▸ Rows from a dataset:

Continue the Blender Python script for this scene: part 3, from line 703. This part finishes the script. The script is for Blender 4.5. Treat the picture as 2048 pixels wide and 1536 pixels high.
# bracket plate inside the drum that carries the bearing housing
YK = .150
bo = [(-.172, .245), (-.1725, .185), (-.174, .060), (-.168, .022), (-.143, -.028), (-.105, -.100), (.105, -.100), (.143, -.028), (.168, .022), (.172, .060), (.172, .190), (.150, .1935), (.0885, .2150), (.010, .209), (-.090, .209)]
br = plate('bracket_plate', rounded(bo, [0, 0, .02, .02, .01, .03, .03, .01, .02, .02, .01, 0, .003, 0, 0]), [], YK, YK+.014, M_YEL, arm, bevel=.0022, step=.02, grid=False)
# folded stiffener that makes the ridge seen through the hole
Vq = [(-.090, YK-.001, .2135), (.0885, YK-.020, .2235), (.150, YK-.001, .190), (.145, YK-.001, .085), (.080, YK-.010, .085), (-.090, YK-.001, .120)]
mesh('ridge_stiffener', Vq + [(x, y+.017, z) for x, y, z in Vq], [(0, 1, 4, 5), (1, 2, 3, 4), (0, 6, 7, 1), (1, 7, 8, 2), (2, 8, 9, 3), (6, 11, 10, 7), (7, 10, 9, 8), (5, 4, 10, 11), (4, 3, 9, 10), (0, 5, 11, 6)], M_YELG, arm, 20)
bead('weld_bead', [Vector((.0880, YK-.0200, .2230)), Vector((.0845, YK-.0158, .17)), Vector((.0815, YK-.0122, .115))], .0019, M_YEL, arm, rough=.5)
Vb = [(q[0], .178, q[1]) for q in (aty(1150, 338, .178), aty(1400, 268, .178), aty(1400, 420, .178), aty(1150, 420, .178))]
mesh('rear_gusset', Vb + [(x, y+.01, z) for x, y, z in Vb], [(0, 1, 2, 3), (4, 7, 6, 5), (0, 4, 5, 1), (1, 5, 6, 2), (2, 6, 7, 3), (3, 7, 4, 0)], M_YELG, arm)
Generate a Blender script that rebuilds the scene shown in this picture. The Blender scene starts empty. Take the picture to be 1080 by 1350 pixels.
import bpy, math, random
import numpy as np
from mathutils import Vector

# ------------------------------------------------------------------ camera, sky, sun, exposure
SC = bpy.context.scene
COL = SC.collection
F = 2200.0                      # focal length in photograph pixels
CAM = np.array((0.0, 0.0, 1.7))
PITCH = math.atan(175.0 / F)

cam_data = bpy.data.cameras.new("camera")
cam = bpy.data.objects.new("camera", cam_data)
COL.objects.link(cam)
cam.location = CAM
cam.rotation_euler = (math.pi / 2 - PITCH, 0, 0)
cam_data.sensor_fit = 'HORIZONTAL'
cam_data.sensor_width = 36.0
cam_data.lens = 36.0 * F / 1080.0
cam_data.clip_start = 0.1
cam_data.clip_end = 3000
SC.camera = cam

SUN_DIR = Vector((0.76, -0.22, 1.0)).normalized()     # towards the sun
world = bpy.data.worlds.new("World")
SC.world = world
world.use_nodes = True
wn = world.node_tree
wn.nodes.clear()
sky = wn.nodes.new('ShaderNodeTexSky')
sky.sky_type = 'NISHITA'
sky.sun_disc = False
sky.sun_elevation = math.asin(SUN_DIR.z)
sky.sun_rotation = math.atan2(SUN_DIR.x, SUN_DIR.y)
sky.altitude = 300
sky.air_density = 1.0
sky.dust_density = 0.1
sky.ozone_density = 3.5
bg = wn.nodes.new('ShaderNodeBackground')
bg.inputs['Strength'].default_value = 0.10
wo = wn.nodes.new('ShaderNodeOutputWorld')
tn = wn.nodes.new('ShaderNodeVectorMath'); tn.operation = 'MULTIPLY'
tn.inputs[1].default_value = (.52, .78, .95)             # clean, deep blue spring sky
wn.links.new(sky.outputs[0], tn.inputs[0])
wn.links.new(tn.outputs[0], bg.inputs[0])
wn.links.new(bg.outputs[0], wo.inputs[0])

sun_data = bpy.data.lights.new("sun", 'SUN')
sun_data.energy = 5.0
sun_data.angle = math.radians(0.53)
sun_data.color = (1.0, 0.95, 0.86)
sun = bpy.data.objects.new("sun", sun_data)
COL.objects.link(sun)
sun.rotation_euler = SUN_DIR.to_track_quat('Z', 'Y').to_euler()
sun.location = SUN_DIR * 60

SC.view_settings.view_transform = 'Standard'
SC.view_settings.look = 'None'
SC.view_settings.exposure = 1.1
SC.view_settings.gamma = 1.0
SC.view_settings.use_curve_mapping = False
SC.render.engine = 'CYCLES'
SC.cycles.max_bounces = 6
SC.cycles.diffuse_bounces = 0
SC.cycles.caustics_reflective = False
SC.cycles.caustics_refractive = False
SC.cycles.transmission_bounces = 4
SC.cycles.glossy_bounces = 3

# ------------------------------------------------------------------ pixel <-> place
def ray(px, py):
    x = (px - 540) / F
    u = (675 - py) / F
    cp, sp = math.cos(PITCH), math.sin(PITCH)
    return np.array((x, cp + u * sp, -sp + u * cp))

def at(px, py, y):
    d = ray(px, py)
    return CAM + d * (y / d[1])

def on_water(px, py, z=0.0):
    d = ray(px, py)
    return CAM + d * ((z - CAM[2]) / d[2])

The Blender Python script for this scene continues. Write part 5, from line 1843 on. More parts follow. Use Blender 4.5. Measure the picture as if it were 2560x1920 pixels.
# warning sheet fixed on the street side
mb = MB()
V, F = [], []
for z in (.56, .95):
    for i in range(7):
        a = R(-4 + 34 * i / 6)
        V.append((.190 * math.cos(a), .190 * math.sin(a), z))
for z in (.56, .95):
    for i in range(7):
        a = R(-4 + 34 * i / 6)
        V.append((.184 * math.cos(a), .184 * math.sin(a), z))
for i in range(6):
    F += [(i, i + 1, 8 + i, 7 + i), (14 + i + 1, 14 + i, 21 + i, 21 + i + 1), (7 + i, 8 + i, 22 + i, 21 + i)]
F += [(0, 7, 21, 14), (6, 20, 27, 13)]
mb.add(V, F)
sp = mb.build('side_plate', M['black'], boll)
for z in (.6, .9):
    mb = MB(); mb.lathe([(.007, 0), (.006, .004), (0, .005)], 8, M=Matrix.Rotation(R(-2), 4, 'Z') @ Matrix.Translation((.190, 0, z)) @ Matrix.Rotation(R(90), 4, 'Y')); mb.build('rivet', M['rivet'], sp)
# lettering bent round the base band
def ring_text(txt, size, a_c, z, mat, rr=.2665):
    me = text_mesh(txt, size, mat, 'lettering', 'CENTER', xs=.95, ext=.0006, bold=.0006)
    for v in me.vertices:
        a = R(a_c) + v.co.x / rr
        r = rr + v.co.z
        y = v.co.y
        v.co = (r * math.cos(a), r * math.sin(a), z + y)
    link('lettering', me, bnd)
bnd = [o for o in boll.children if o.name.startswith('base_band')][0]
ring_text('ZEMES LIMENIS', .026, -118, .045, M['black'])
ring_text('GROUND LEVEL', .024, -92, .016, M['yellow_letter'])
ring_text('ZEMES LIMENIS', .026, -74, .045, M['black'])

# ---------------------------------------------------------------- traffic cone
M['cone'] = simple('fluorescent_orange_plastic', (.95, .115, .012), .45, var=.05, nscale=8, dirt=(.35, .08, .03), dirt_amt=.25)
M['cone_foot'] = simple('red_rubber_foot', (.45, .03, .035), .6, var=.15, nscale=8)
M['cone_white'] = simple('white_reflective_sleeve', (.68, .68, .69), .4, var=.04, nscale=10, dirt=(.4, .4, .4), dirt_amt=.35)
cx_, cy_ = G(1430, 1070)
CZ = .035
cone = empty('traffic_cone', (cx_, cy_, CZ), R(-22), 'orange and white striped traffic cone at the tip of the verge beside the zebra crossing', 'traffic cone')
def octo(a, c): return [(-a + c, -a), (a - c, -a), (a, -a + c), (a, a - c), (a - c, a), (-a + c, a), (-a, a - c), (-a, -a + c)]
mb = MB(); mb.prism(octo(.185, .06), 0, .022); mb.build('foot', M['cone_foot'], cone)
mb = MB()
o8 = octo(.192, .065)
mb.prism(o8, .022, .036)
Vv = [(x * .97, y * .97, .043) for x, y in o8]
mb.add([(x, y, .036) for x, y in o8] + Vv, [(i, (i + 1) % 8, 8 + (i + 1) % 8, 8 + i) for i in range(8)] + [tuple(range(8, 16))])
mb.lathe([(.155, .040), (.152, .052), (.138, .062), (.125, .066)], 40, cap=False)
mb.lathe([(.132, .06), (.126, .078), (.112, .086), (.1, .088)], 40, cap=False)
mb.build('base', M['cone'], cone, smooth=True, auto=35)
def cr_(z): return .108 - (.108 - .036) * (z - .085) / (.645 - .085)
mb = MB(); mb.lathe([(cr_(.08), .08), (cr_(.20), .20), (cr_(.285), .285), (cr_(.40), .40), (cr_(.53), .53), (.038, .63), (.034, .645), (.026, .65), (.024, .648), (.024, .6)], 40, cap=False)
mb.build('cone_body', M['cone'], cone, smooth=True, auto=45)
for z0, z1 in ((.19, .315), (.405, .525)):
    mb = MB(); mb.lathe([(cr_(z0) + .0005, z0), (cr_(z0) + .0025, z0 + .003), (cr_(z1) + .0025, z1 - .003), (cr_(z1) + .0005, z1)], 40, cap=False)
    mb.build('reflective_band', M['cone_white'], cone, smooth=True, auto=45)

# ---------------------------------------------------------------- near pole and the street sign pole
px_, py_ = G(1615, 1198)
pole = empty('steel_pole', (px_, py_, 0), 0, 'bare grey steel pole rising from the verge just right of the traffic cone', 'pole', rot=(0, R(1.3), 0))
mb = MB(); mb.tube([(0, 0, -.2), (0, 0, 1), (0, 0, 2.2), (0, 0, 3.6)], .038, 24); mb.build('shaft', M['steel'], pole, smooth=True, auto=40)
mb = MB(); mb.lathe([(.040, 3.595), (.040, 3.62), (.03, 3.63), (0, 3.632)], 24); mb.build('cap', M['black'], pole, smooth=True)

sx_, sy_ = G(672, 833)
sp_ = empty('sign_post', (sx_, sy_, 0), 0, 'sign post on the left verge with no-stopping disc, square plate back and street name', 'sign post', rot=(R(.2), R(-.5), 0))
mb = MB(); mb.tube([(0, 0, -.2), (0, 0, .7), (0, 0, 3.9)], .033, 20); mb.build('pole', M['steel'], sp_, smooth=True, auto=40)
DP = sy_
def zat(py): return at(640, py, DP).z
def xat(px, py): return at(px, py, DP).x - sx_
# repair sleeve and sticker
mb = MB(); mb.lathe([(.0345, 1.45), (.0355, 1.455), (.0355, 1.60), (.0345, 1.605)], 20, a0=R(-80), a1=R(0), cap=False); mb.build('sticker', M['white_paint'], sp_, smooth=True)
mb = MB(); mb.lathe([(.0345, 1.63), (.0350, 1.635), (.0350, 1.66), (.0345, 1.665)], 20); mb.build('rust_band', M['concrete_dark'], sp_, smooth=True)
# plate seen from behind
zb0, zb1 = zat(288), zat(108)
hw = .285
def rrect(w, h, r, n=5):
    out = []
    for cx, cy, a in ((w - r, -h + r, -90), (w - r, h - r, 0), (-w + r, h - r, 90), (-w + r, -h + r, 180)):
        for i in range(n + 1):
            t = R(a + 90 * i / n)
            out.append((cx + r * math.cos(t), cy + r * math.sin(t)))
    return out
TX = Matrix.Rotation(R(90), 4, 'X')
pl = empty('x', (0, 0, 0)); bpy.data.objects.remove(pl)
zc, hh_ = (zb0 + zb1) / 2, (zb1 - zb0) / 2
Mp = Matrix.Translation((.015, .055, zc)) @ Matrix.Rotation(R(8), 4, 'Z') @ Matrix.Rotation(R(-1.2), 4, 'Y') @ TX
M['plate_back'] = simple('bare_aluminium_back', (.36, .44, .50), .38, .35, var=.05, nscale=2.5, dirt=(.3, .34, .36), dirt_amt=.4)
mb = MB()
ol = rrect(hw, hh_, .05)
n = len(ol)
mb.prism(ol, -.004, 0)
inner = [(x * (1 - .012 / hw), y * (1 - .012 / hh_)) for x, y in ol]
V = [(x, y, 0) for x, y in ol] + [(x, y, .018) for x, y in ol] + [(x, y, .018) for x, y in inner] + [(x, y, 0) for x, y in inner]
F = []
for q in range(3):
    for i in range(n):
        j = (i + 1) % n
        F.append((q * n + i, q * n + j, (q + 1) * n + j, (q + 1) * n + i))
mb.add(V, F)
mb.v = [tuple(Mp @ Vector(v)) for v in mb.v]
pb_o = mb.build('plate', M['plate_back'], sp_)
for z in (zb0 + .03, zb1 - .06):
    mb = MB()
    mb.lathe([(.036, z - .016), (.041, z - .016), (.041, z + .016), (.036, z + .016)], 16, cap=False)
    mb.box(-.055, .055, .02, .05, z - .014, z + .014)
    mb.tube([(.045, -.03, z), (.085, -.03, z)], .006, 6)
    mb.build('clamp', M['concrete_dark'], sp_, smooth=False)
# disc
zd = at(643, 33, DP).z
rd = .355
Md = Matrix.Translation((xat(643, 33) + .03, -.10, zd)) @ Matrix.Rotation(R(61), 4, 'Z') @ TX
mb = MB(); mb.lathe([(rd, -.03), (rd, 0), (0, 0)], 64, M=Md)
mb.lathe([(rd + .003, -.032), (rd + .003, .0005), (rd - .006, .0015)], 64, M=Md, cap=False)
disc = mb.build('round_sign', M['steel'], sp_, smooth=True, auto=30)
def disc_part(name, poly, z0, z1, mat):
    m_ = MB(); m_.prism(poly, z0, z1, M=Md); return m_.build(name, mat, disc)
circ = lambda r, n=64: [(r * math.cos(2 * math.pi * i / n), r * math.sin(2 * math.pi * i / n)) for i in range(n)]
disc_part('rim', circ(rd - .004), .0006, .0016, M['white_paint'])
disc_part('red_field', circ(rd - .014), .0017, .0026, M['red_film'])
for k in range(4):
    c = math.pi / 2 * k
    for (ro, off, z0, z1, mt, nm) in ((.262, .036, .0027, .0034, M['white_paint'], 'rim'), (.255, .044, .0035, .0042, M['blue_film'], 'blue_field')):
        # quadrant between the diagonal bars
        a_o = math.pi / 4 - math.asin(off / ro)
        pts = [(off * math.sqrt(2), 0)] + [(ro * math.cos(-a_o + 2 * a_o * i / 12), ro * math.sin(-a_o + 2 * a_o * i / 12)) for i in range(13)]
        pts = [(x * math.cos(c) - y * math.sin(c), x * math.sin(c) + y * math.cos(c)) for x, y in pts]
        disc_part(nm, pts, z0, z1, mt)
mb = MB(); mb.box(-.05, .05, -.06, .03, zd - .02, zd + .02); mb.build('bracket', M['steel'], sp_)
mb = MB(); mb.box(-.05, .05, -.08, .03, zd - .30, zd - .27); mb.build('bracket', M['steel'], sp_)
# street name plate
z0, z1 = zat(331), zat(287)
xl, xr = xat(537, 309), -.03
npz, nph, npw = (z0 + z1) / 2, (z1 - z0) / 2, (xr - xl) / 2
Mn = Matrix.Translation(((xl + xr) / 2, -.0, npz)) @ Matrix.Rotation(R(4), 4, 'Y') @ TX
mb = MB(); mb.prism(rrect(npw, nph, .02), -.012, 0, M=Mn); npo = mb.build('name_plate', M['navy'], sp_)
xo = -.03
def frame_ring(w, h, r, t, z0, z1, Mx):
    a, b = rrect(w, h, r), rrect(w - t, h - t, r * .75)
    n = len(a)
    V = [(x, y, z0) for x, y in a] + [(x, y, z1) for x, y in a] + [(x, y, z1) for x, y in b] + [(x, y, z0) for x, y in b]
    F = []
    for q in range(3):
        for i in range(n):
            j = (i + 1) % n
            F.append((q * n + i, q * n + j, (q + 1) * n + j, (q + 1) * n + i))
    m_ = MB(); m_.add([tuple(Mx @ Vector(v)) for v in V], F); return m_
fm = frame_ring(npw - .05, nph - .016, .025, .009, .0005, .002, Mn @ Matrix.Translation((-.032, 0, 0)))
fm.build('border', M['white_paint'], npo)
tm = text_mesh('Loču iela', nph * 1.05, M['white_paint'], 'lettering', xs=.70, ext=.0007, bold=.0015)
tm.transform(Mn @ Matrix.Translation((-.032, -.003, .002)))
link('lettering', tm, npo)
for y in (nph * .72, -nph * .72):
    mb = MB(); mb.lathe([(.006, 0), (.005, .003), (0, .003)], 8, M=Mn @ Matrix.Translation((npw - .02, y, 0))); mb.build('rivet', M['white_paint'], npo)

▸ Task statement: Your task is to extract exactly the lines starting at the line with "Generate a Blender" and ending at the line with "sun.location = SUN_DIR * 60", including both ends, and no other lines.

▸ Response below:
Generate a Blender script that rebuilds the scene shown in this picture. The Blender scene starts empty. Take the picture to be 1080 by 1350 pixels.
import bpy, math, random
import numpy as np
from mathutils import Vector

# ------------------------------------------------------------------ camera, sky, sun, exposure
SC = bpy.context.scene
COL = SC.collection
F = 2200.0                      # focal length in photograph pixels
CAM = np.array((0.0, 0.0, 1.7))
PITCH = math.atan(175.0 / F)

cam_data = bpy.data.cameras.new("camera")
cam = bpy.data.objects.new("camera", cam_data)
COL.objects.link(cam)
cam.location = CAM
cam.rotation_euler = (math.pi / 2 - PITCH, 0, 0)
cam_data.sensor_fit = 'HORIZONTAL'
cam_data.sensor_width = 36.0
cam_data.lens = 36.0 * F / 1080.0
cam_data.clip_start = 0.1
cam_data.clip_end = 3000
SC.camera = cam

SUN_DIR = Vector((0.76, -0.22, 1.0)).normalized()     # towards the sun
world = bpy.data.worlds.new("World")
SC.world = world
world.use_nodes = True
wn = world.node_tree
wn.nodes.clear()
sky = wn.nodes.new('ShaderNodeTexSky')
sky.sky_type = 'NISHITA'
sky.sun_disc = False
sky.sun_elevation = math.asin(SUN_DIR.z)
sky.sun_rotation = math.atan2(SUN_DIR.x, SUN_DIR.y)
sky.altitude = 300
sky.air_density = 1.0
sky.dust_density = 0.1
sky.ozone_density = 3.5
bg = wn.nodes.new('ShaderNodeBackground')
bg.inputs['Strength'].default_value = 0.10
wo = wn.nodes.new('ShaderNodeOutputWorld')
tn = wn.nodes.new('ShaderNodeVectorMath'); tn.operation = 'MULTIPLY'
tn.inputs[1].default_value = (.52, .78, .95)             # clean, deep blue spring sky
wn.links.new(sky.outputs[0], tn.inputs[0])
wn.links.new(tn.outputs[0], bg.inputs[0])
wn.links.new(bg.outputs[0], wo.inputs[0])

sun_data = bpy.data.lights.new("sun", 'SUN')
sun_data.energy = 5.0
sun_data.angle = math.radians(0.53)
sun_data.color = (1.0, 0.95, 0.86)
sun = bpy.data.objects.new("sun", sun_data)
COL.objects.link(sun)
sun.rotation_euler = SUN_DIR.to_track_quat('Z', 'Y').to_euler()
sun.location = SUN_DIR * 60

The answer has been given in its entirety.